● Requirement:
Say how many lines contain the word "Blender" and give no other text.

● Data shown:
((

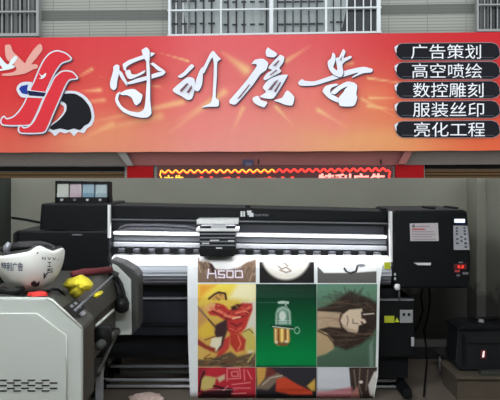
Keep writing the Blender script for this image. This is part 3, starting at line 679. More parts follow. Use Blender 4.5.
def pa1(p):
    for k in range(60):
        x = 199+rnd.random()*58; y = 258+rnd.random()*24; c = rnd.choice([(70, 50, 40), (168, 146, 124), (92, 72, 58), (196, 178, 158)])
        p.line([(x, y), (x+(x-226)*.16+rnd.uniform(-3, 3), y-8)], c, 1.0, .6, .7)
    p.poly([(199, 254), (257, 254), (257, 259), (247, 262), (238, 268), (228, 270), (214, 269), (209, 262), (199, 261)], (246, 244, 244), 1.2)
    p.poly([(209, 263), (212, 264), (218, 273), (213, 275)], (60, 40, 40), .8)
    for ln in ([(207.6, 278), (208.6, 269.2), (208.3, 273.6), (215.6, 273.6), (215.2, 270.4), (216, 278)], [(224.5, 271), (218.5, 271), (218.5, 274.3), (224.5, 274.6), (224.5, 277.6), (218, 277.4)],
               [(227, 271), (233, 271), (233, 277.4), (227, 277.4), (227, 271)], [(235.5, 271), (242, 271), (242.5, 277.4), (235.5, 277.4), (235.5, 271)]):
        p.line(ln, (120, 80, 110), 2.4, .5, .6); p.line(ln, (250, 244, 250), 1.3, .35)
picture(197.8, 255.8, 257, 282.5, pa1, 'brown hair picture with white outlined letters', (124, 100, 82))
def pa2(p):
    p.ell(286, 254, 25, 26, (232, 226, 216), .06)
    p.ell(286, 252, 22, 21, (250, 248, 244), .15)
    for ln in ([(278, 266), (282, 269), (286, 267), (290, 270)], [(280, 270), (286, 272.5), (291, 271)], [(284, 263), (288, 266)]): p.line(ln, (120, 96, 80), 1.4, .5, .8)
picture(259.5, 314, 262, 283, pa2, 'white round plate on a black ground', (24, 21, 20))
def pa3(p):
    p.poly([(317, 255), (380, 255), (380, 271), (352, 273), (324, 273), (317, 266)], (248, 248, 248), .6)
    p.line([(357.5, 266), (356, 271.5), (350.5, 273), (346, 271), (344.5, 268.5)], (30, 30, 32), 2.0, .4)
    p.ell(350, 267, 4.5, 5, (235, 236, 238), .15); p.ell(361, 265.5, 4.5, 1.6, (120, 122, 126), .25)
picture(317.5, 376.5, 262, 283, pa3, 'grey and white panel with a black crescent', (92, 90, 88))
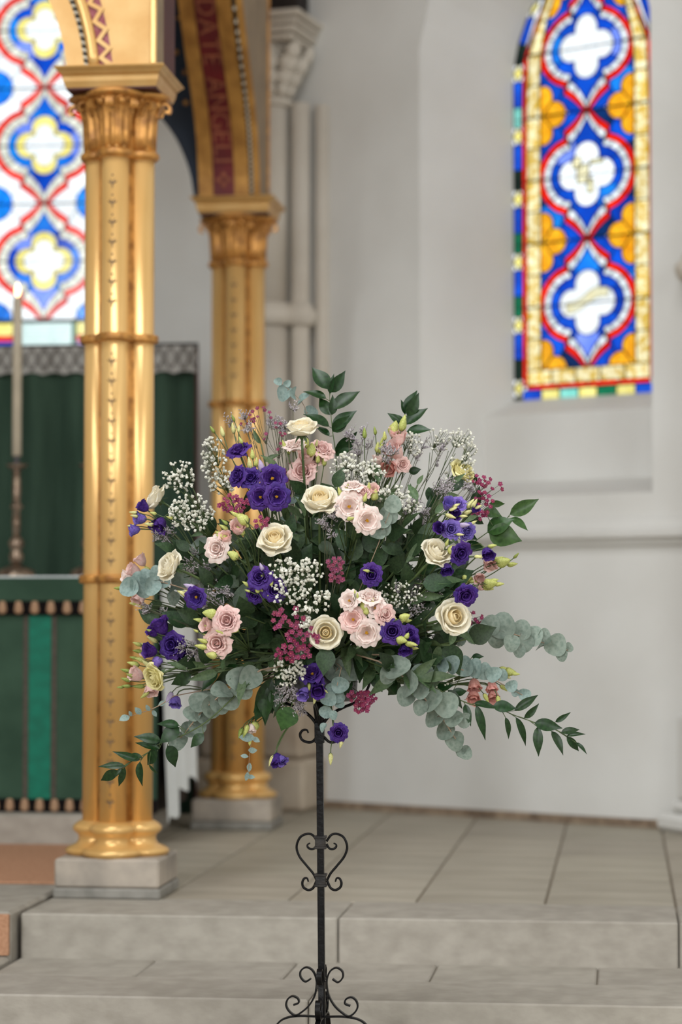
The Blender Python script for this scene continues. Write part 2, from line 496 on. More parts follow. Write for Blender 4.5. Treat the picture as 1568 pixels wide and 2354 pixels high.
# next wall of the apse, out towards the nave
cB = fw(UB, 0, 0)
e2 = V((math.cos(R(62)), -math.sin(R(62)), 0))
mb = MB(); a, b = cB, cB + e2 * 2.6
mb.quad(a + V((0, 0, -.1)), b + V((0, 0, -.1)), b + V((0, 0, ZT)), a + V((0, 0, ZT)))
c = b + V((3.0, -5.5, 0)); mb.quad(b + V((0, 0, -.3)), c + V((0, 0, -.3)), c + V((0, 0, ZT)), b + V((0, 0, ZT)))
tag(mb.build('wall_side', PLASTER), kind='structure')

# east wall behind the altar
XW = -2.87
ZWB = at_Y(98, 797, YE + .16).z
WE = .405
cA = fw(UA, 0, 0)
ew = opening_wall(lambda u, z: V((u, YE, z)), -9.0, cA.x + .35, Z2 - .3, ZT, XW, WE + .05, ZWB - .06, 4.85, .7)
oA = outline(WE + .05, 4.85, .7, ZWB - .06); oC = outline(WE, 4.82, .66, ZWB)
for i in range(len(oA) - 1):
    ew.quad(*[V((XW + u, y, z)) for (u, z), y in ((oA[i], YE), (oA[i + 1], YE), (oC[i + 1], YE + .16), (oC[i], YE + .16))])
ew.quad(V((XW - WE - .05, YE, ZWB - .06)), V((XW + WE + .05, YE, ZWB - .06)), V((XW + WE, YE + .16, ZWB)), V((XW - WE, YE + .16, ZWB)))
ew2 = opening_wall(lambda u, z: V((u, YE + .21, z)), -9.0, cA.x + .6, Z2 - .3, ZT, XW, WE + .05, ZWB - .03, 4.82, .71)
ew.add(ew2.v, ew2.f)
tag(ew.build('wall_back', PLASTER), kind='structure')
# walls and roof that close the chancel off above and to the other side
mb = MB().box(-9.1, -9.0, 2.5, 12.4, -.3, ZT); tag(mb.build('wall_left', PLASTER), kind='structure')
mb = MB().box(-6.1, -6.0, -14, 2.6, -.3, ZT); mb.box(-9.1, -6.0, 2.5, 2.6, -.3, ZT); tag(mb.build('wall_north', PLASTER), kind='structure')
mb = MB().box(6.0, 6.1, -14, 2.7, -.3, ZT); mb.box(4.5, 6.1, 2.5, 2.65, -.3, ZT); tag(mb.build('wall_south', PLASTER), kind='structure')
mb = MB().box(-6.1, 6.1, -14.1, -14.0, -.3, ZT); tag(mb.build('wall_west', PLASTER), kind='structure')
mb = MB().box(-9.1, 6.1, -14.1, 12.6, ZT, ZT + .1); tag(mb.build('ceiling', mat('dark_roof_boards', (96, 84, 72), rough=.8)), kind='structure')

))

● Response:
2